FOWA Notes: Lessons form Building The world's largest social Music platform - Last.fm

Matthew Ogle and Anil-Bawa-Cavia Last.fm

MO:
We connect people to music they love, event if they haven't heard it yet.

How does it work?

You just listen
- to your own music.
- Or the last.fm radio

Share
- your taste instead of files.
- automative via scrobbling

Discover
- via your friends
- via people with similar tastes

15 million tracks that we scrobble every day

175 scrobbles per second

6 billion tracked scrobbled since 2003

10 million artists

70 million tracks

700k tracks streamable on Last.fm radio

17 million items tagged.

145k artist wikis

AudioScrobbler was built a university project.

Last.fm in 2004, based in whitechapel.

Early Growth lessons

Don't overextend - scale with your growth, not before.
Make sure your revenue scales with your site as you grow.
Google ads
User subscriptions - scales with your userbase
Involve users with your web apps story.
Make growth a selfish aim for existing users.
Be as open as you can afford.

Started by donations due to open source nature.

Openness and Growth
in 2004 we had a cool service but needed data
Audioscrobbler Protocol 1.0

Web services for accessing users' music profile data

Together, provided "round trip" incentive for plugin developers

Winamp, iTunes WMP Amarok,
foobar etc

Openness and Growth
Involve non-tech users as well
Promote a community around your app
Talk to your users, bad news is ok, e.g the sky is falling we need more servers etc.

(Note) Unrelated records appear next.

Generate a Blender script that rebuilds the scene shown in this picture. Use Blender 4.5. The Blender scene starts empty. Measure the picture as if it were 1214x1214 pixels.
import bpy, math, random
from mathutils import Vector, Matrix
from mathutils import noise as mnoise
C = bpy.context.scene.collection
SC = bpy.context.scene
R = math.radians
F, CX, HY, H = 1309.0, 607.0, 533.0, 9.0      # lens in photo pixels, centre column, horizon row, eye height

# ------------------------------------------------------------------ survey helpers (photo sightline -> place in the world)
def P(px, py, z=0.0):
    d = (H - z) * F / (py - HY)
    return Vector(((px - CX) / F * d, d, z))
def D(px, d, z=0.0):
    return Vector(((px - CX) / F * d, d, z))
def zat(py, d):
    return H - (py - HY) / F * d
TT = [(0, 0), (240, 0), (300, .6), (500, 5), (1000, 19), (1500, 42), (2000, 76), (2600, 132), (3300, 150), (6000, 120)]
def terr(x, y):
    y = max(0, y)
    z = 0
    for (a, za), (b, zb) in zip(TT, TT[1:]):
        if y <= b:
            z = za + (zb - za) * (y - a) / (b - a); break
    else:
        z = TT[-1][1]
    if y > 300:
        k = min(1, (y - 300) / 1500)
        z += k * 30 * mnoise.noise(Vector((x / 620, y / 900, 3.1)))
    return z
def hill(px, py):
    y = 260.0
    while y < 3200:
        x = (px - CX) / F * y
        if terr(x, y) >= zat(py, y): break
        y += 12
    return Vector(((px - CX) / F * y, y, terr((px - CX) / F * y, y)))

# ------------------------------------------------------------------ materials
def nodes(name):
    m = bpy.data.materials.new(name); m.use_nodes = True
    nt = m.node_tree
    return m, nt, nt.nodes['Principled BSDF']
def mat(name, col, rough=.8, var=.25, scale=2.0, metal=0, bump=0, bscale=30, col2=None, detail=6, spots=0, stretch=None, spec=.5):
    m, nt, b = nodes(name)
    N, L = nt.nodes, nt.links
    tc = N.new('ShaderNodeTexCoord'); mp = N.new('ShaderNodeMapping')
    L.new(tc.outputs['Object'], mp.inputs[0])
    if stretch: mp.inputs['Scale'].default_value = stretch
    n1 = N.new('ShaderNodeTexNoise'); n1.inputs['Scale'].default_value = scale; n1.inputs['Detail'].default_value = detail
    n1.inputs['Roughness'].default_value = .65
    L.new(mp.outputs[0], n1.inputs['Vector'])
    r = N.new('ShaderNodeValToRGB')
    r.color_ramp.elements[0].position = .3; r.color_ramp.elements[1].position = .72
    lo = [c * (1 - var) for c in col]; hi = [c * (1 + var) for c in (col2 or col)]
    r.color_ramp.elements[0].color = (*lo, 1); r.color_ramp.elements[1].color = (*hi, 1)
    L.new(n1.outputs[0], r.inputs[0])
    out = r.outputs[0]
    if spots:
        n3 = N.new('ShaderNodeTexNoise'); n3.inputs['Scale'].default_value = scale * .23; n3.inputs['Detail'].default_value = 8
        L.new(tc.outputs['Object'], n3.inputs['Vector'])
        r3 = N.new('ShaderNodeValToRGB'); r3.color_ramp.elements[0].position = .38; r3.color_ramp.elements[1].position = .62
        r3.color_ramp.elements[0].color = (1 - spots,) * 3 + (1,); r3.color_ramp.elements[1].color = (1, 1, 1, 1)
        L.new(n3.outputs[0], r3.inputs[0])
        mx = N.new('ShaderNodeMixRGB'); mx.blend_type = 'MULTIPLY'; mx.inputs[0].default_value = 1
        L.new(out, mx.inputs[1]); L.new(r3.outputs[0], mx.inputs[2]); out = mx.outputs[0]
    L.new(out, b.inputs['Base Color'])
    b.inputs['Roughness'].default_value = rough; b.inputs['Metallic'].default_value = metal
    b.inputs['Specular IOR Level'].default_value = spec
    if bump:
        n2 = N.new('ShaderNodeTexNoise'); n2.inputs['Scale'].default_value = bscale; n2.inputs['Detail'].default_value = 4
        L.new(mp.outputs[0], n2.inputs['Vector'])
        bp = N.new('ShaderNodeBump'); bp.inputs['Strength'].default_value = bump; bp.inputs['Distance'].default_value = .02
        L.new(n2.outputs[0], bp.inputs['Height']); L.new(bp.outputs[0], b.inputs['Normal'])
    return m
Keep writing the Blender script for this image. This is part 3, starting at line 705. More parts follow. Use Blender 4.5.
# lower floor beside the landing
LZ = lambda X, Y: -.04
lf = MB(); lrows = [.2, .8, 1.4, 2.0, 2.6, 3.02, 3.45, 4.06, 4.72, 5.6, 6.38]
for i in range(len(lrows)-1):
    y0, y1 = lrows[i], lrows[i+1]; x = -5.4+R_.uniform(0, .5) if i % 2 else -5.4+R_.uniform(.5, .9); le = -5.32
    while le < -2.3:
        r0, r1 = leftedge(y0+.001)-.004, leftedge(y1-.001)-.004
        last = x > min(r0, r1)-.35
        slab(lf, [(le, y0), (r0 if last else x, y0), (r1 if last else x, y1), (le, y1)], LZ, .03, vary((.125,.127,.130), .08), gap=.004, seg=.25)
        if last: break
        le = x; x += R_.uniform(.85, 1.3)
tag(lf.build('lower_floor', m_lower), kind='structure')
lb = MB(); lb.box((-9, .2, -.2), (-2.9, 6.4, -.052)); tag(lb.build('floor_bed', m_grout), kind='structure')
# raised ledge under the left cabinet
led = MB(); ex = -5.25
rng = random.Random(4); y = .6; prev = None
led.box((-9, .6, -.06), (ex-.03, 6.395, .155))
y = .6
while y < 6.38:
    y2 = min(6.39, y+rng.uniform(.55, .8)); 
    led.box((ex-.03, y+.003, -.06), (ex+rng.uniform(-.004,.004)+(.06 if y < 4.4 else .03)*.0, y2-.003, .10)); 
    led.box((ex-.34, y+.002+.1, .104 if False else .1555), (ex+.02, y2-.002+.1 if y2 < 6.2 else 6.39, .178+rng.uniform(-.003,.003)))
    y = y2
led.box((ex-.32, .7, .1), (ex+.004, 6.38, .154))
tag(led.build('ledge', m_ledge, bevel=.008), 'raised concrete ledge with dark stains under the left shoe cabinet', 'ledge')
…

We started showing graphs of submission rates. When things went bad users didn't freak out.

Error messages say go make a cup of tea, some users took this literally.

ABC: Moving in to the new office in Old Street

Growing up

process - how does rapid growth affect the team
20 to 40+ employees in 6 months - Communication across tech and non-technical boundaries
"People trump process"
Simple tools are effective tools
radiate information across different channels in the company

We use irc to communicate across the whole company. Simple been around for ages

Excerpt from irc:

Fixes, questions, bugs, patches are all announced on the irc channel

osmotic communication

15 million unique users a month.
plan for going global, not just a technical challenge
Afilliations should enhance the user experience. - Everyone's going to approach you when you get this big.
harness critical mass

Events/shows
UGC
Add buy tickets links is subtle but has a use

Embed your services in others, blogs etc
Album Quilts
Charts

Transition from service to platform
Open up your api
Openness is a key to web platforms

Matthew Ogle:

Attention and Myware

Powered by Audioscrobbler logo, this is foundation.
When you pay attention to something (or don't) data is created. Skipping a track is data.
Myware: spy on yourself.

The benefits of sharing this data outweighs keeping it to yourself.

Attention economy alters traditional meaning of "active user", someone can be sitting back listening to music for example.

Social web + attention aggregators = where the action is.

Events dashboard, matches events to where you live. According to your tastes. This is driven by UGC

Same thing with Recommended journals.

ABC:

Monetizing attention data. 
  
  1. Microchunk it reduce it to it's simplest form
  2. free it - Put it out there without walls
  3. syndicate it - let anyone take it and run with it.
  4. Monetize it. Put the monetisation into the microchunk/

Powerplay is sponsored airtime.
Individualized targeting based on attention history
New attention metrics for reporting

No more CPMs - the scrobble is our attention unit.

Attention Data

Case study: tag cloud moderation

Paris Hilton tag cloud - e.g. Officially Shit, overrated, shit, slut etc.

Censorship is not acceptable in a folksonomy
Attention data does not lie
Weigh tags by attention
People who listen to Paris Hilton could have more say.
Attention earns trust

Matthew Ogle:

Future of Last.fm

more
Growth
more streamable music
more ambient findability - you should discover stuff more organically.
more personalization / things you can do with your data
less
fewer interfaces
fewer barriers to entry
fewer gradients

Questions:

Q: With the attention data being so key do you worry about manipulation of the data.
A: Spamming is a huge problem potentially. There's rudimentary protection built in. You can't listen to the same track over and over.